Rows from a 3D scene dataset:
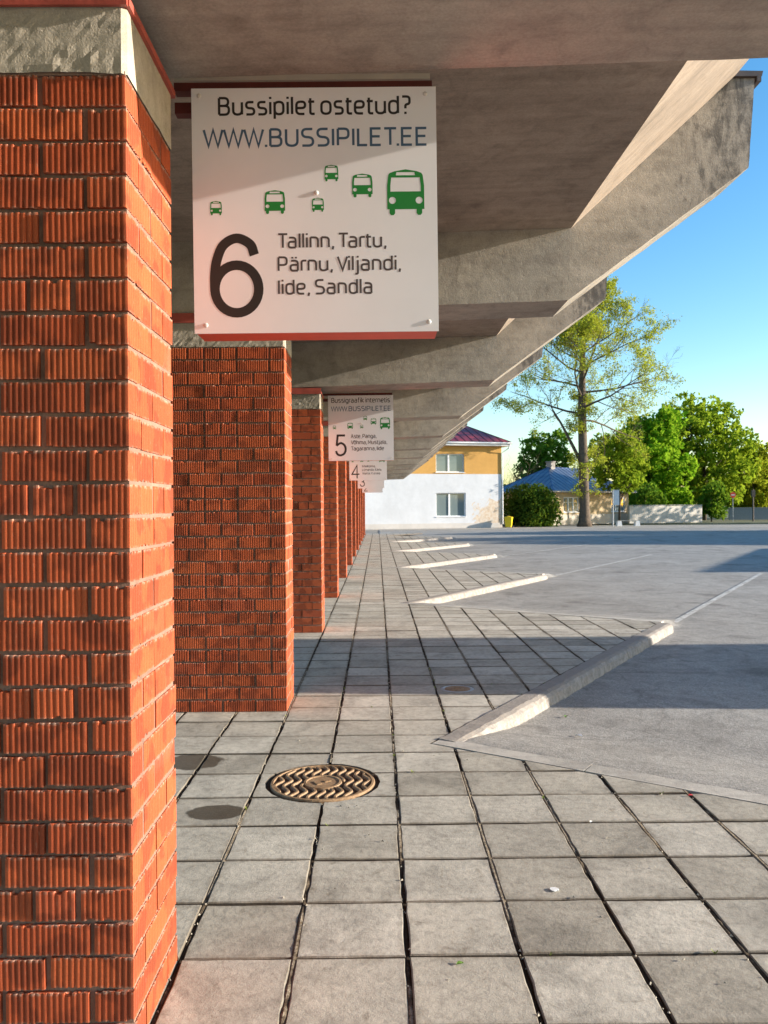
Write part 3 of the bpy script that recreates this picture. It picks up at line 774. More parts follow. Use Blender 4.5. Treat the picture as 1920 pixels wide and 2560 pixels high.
def stroke(mb, pts, hw, closed, ox, fx, fz, x0, z0, y):
    """Ribbon of half width hw (already in metres) along a path given in glyph units."""
    P_ = [Vector(((ox + p[0]) * fx + x0, p[1] * fz + z0, 0)) for p in pts]
    Q = [P_[0]]
    for p in P_[1:]:
        if (p - Q[-1]).length > 1e-6: Q.append(p)
    n = len(Q); L_, R_ = [], []
    for i in range(n):
        a = Q[i - 1] if (i or closed) else None; b = Q[(i + 1) % n] if (i < n - 1 or closed) else None
        d1 = (Q[i] - a).normalized() if a is not None else None; d2 = (b - Q[i]).normalized() if b is not None else None
        d1 = d1 or d2; d2 = d2 or d1
        n1, n2 = Vector((-d1.y, d1.x, 0)), Vector((-d2.y, d2.x, 0)); m = n1 + n2
        m = m.normalized() if m.length > .2 else n1
        k_ = hw / max(.42, m.dot(n1)); L_.append(Q[i] + m * k_); R_.append(Q[i] - m * k_)
    vs = [(v.x, y, v.y) for pr_ in zip(L_, R_) for v in pr_]; m = n if closed else n - 1
    mb.add(vs, [(2 * i + 1, 2 * ((i + 1) % n) + 1, 2 * ((i + 1) % n), 2 * i) for i in range(m)])
def text_mesh(txt, x0, x1, zbase, cap, mat, weight=.074, gap=.25):
    digits = txt in DIGIT; mb = MB()
    if digits: runs = [(0.0, DIGIT[txt])]; total = .61; weight, gap = (.055 if txt == '6' else .045), 0
    else:
        runs, x = [], 0.0
        for ch in txt:
            if ch == ' ': x += .22; continue
            if ch in 'TVWt' and x: x -= .07
            w, st = GLYPH[ch]; runs.append((x, st)); x += w + gap - {'W': .10, 'V': .13, 'T': .15, 'r': .11, 't': .07, '.': .05, 'L': .05}.get(ch, 0)
        total = x - gap
    hw = cap * weight; fx = (x1 - x0 - 2 * hw) / total; k_ = 0
    for ox, st in runs:
        for pts, r, cl in st:
            k_ += 1; stroke(mb, rounded(pts, r, cl), hw, bool(cl), ox, fx, cap * (1 - 0 * weight), x0 + hw, zbase, -.0003 - .00003 * (k_ % 7))
    me = mb.mesh('lettering', False); me.materials.append(MT[mat]); return me
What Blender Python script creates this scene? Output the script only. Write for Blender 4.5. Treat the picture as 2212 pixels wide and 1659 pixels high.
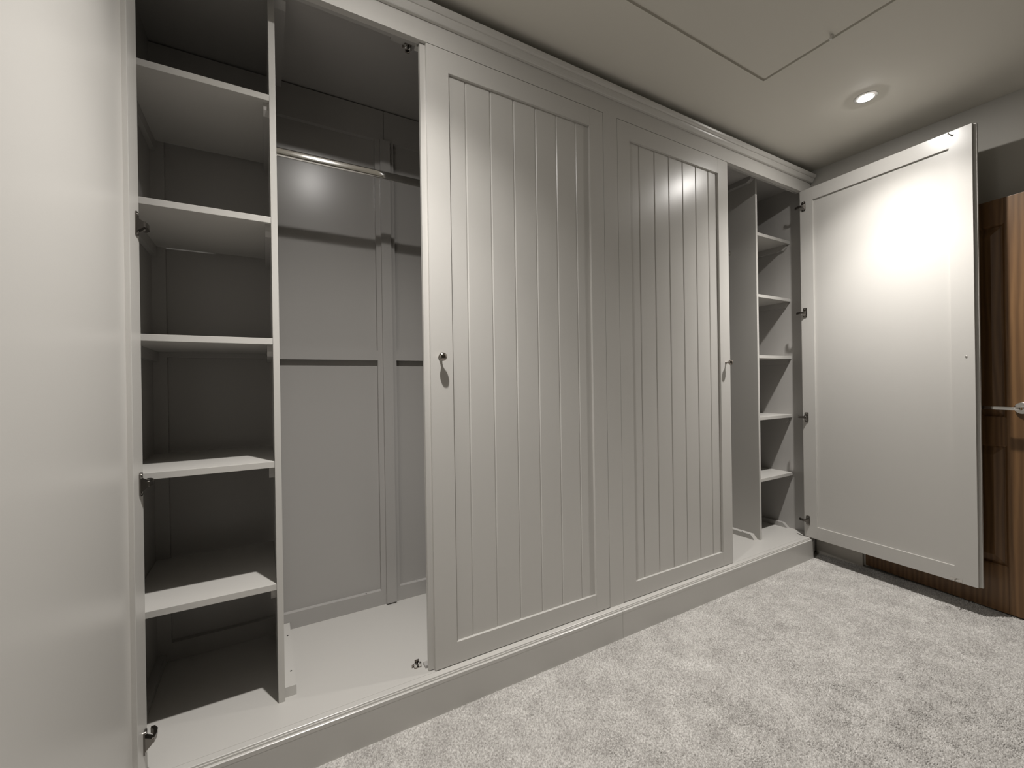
import bpy, bmesh, math, random
from mathutils import Matrix, Vector
random.seed(7)
for o in list(bpy.data.objects): bpy.data.objects.remove(o, do_unlink=True)
S = bpy.context.scene
C = S.collection

# ------------------------------------------------------------------ camera
f_px, yaw, pitch, roll = 927.48, 0.5237, -0.0008, -0.015445
fwd = Vector((math.sin(yaw)*math.cos(pitch), math.cos(yaw)*math.cos(pitch), math.sin(pitch)))
rt = Vector((math.cos(yaw), -math.sin(yaw), 0)); up = rt.cross(fwd)
r2 = rt*math.cos(roll) + up*math.sin(roll); u2 = -rt*math.sin(roll) + up*math.cos(roll)
cam = bpy.data.cameras.new('camera'); cam_o = bpy.data.objects.new('camera', cam); C.objects.link(cam_o)
cam.sensor_fit = 'HORIZONTAL'; cam.sensor_width = 36; cam.lens = f_px/2212*36; cam.clip_start = 0.02
m = Matrix.Identity(4)
for i in range(3): m[i][0], m[i][1], m[i][2] = r2[i], u2[i], -fwd[i]
m.translation = (0, -1.3425, 1.05); cam_o.matrix_world = m
S.camera = cam_o

# ------------------------------------------------------------------ world, exposure
w = bpy.data.worlds.new('world'); S.world = w; w.use_nodes = True
w.node_tree.nodes['Background'].inputs[0].default_value = (0.02, 0.02, 0.022, 1)
w.node_tree.nodes['Background'].inputs[1].default_value = 0.3
S.view_settings.view_transform = 'Standard'; S.view_settings.look = 'None'
S.view_settings.gamma = 1; S.view_settings.exposure = 0.06
try: S.view_settings.use_curve_mapping = False
except Exception: pass

# heights
CEIL = 2.3156
LAMP_W = 58.0
CORE_W = 66.0
CORE_BEAM = 88      # degrees, bright middle of the beam
LAMP_COL = (1.0, 0.965, 0.925)
LAMP_BEAM = 124      # degrees, soft edged beam of each downlight
LENS = 640.0         # glow of the lamp lens itself: the wide spill round the beam

# ------------------------------------------------------------------ materials
def principled(name, col, rough=0.5, metal=0.0, spec=0.5):
    m = bpy.data.materials.new(name); m.use_nodes = True
    b = m.node_tree.nodes['Principled BSDF']
    b.inputs['Base Color'].default_value = (*col, 1); b.inputs['Roughness'].default_value = rough
    b.inputs['Metallic'].default_value = metal; b.inputs['Specular IOR Level'].default_value = spec
    return m, m.node_tree, b
def add_bump(nt, b, scale, strength, dist=0.001, detail=3):
    tc = nt.nodes.new('ShaderNodeTexCoord'); n = nt.nodes.new('ShaderNodeTexNoise'); bp = nt.nodes.new('ShaderNodeBump')
    n.inputs['Scale'].default_value = scale; n.inputs['Detail'].default_value = detail
    bp.inputs['Strength'].default_value = strength; bp.inputs['Distance'].default_value = dist
    nt.links.new(tc.outputs['Object'], n.inputs['Vector']); nt.links.new(n.outputs['Fac'], bp.inputs['Height'])
    nt.links.new(bp.outputs['Normal'], b.inputs['Normal'])
def paint_mat(name, col, rough):
    m, nt, b = principled(name, col, rough)
    add_bump(nt, b, 260, 0.06, 0.001, 2)
    return m
M = {}
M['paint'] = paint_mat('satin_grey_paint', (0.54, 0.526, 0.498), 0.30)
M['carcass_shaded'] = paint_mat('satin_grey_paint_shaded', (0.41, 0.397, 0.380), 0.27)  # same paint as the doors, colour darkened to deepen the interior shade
M['wall'] = paint_mat('wall_paint', (0.40, 0.385, 0.35), 0.7)
M['ceiling'] = paint_mat('ceiling_paint', (0.70, 0.675, 0.61), 0.75)
M['skirting'] = paint_mat('skirting_paint', (0.60, 0.57, 0.52), 0.4)
M['chrome'] = principled('polished_chrome', (0.80, 0.79, 0.77), 0.09, 1)[0]
M['nickel'] = principled('dark_nickel', (0.33, 0.30, 0.27), 0.16, 1)[0]
M['hinge'] = principled('hinge_steel', (0.22, 0.205, 0.19), 0.26, 1)[0]
M['steel'] = principled('screw_steel', (0.65, 0.63, 0.6), 0.25, 1)[0]
M['hole'] = principled('screw_hole_dark', (0.03, 0.028, 0.025), 0.8)[0]
M['plastic'] = principled('white_plastic', (0.72, 0.71, 0.68), 0.4)[0]
M['bezel'] = principled('lamp_bezel', (0.75, 0.74, 0.72), 0.3, 0.6)[0]
# oak
m_, nt, b = principled('oak_veneer', (0.3, 0.15, 0.06), 0.45)
tc = nt.nodes.new('ShaderNodeTexCoord'); mp = nt.nodes.new('ShaderNodeMapping'); mp.inputs['Scale'].default_value = (9, 9, 0.8)
n1 = nt.nodes.new('ShaderNodeTexNoise'); n1.inputs['Scale'].default_value = 2.2; n1.inputs['Detail'].default_value = 6; n1.inputs['Distortion'].default_value = 1.5
wv = nt.nodes.new('ShaderNodeTexWave'); wv.inputs['Scale'].default_value = 1.6; wv.inputs['Distortion'].default_value = 9; wv.inputs['Detail'].default_value = 3; wv.bands_direction = 'X'
cr = nt.nodes.new('ShaderNodeValToRGB'); cr.color_ramp.elements[0].color = (0.085, 0.040, 0.013, 1); cr.color_ramp.elements[1].color = (0.21, 0.112, 0.045, 1)
mx = nt.nodes.new('ShaderNodeMath'); mx.operation = 'ADD'; hf = nt.nodes.new('ShaderNodeMath'); hf.operation = 'MULTIPLY'; hf.inputs[1].default_value = 0.5
def L(a, b): return b.node.id_data.links.new(a, b)
L(tc.outputs['Object'], mp.inputs['Vector']); L(mp.outputs['Vector'], n1.inputs['Vector']); L(mp.outputs['Vector'], wv.inputs['Vector'])
L(n1.outputs['Fac'], mx.inputs[0]); L(wv.outputs['Fac'], mx.inputs[1]); L(mx.outputs[0], hf.inputs[0]); L(hf.outputs[0], cr.inputs['Fac']); L(cr.outputs['Color'], b.inputs['Base Color'])
M['oak'] = m_
# carpet
m_, nt, b = principled('carpet_pile', (0.5, 0.47, 0.43), 0.95, 0, 0.1)
tc = nt.nodes.new('ShaderNodeTexCoord')
nA = nt.nodes.new('ShaderNodeTexNoise'); nA.inputs['Scale'].default_value = 8; nA.inputs['Detail'].default_value = 9; nA.inputs['Roughness'].default_value = 0.80
nB = nt.nodes.new('ShaderNodeTexNoise'); nB.inputs['Scale'].default_value = 170; nB.inputs['Detail'].default_value = 3
cA = nt.nodes.new('ShaderNodeValToRGB'); cA.color_ramp.elements[0].position = 0.34; cA.color_ramp.elements[1].position = 0.66
cA.color_ramp.elements[0].color = (0.48, 0.462, 0.438, 1); cA.color_ramp.elements[1].color = (0.72, 0.702, 0.672, 1)
cB = nt.nodes.new('ShaderNodeValToRGB'); cB.color_ramp.elements[0].position = 0.35; cB.color_ramp.elements[1].position = 0.65
cB.color_ramp.elements[0].color = (0.55, 0.54, 0.53, 1); cB.color_ramp.elements[1].color = (1.0, 1.0, 1.0, 1)
mixc = nt.nodes.new('ShaderNodeMix'); mixc.data_type = 'RGBA'; mixc.blend_type = 'MULTIPLY'; mixc.inputs['Factor'].default_value = 1
L(tc.outputs['Object'], nA.inputs['Vector']); L(tc.outputs['Object'], nB.inputs['Vector'])
L(nA.outputs['Fac'], cA.inputs['Fac']); L(nB.outputs['Fac'], cB.inputs['Fac'])
L(cA.outputs['Color'], mixc.inputs[6]); L(cB.outputs['Color'], mixc.inputs[7]); L(mixc.outputs[2], b.inputs['Base Color'])
b.inputs['Sheen Weight'].default_value = 0.15
M['carpet'] = m_
m_ = bpy.data.materials.new('lamp_lens'); m_.use_nodes = True; nt = m_.node_tree; nt.nodes.clear()
em = nt.nodes.new('ShaderNodeEmission'); em.inputs[0].default_value = (*LAMP_COL, 1); em.inputs[1].default_value = LENS
ou = nt.nodes.new('ShaderNodeOutputMaterial'); L(em.outputs[0], ou.inputs[0]); M['lens'] = m_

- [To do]
Wherever "high" shows up in a line, copy that line.

- [Exercise response]
Write part 3 of the bpy script that recreates this picture. It picks up at line 774. More parts follow. Use Blender 4.5. Treat the picture as 1920 pixels wide and 2560 pixels high.
What Blender Python script creates this scene? Output the script only. Write for Blender 4.5. Treat the picture as 2212 pixels wide and 1659 pixels high.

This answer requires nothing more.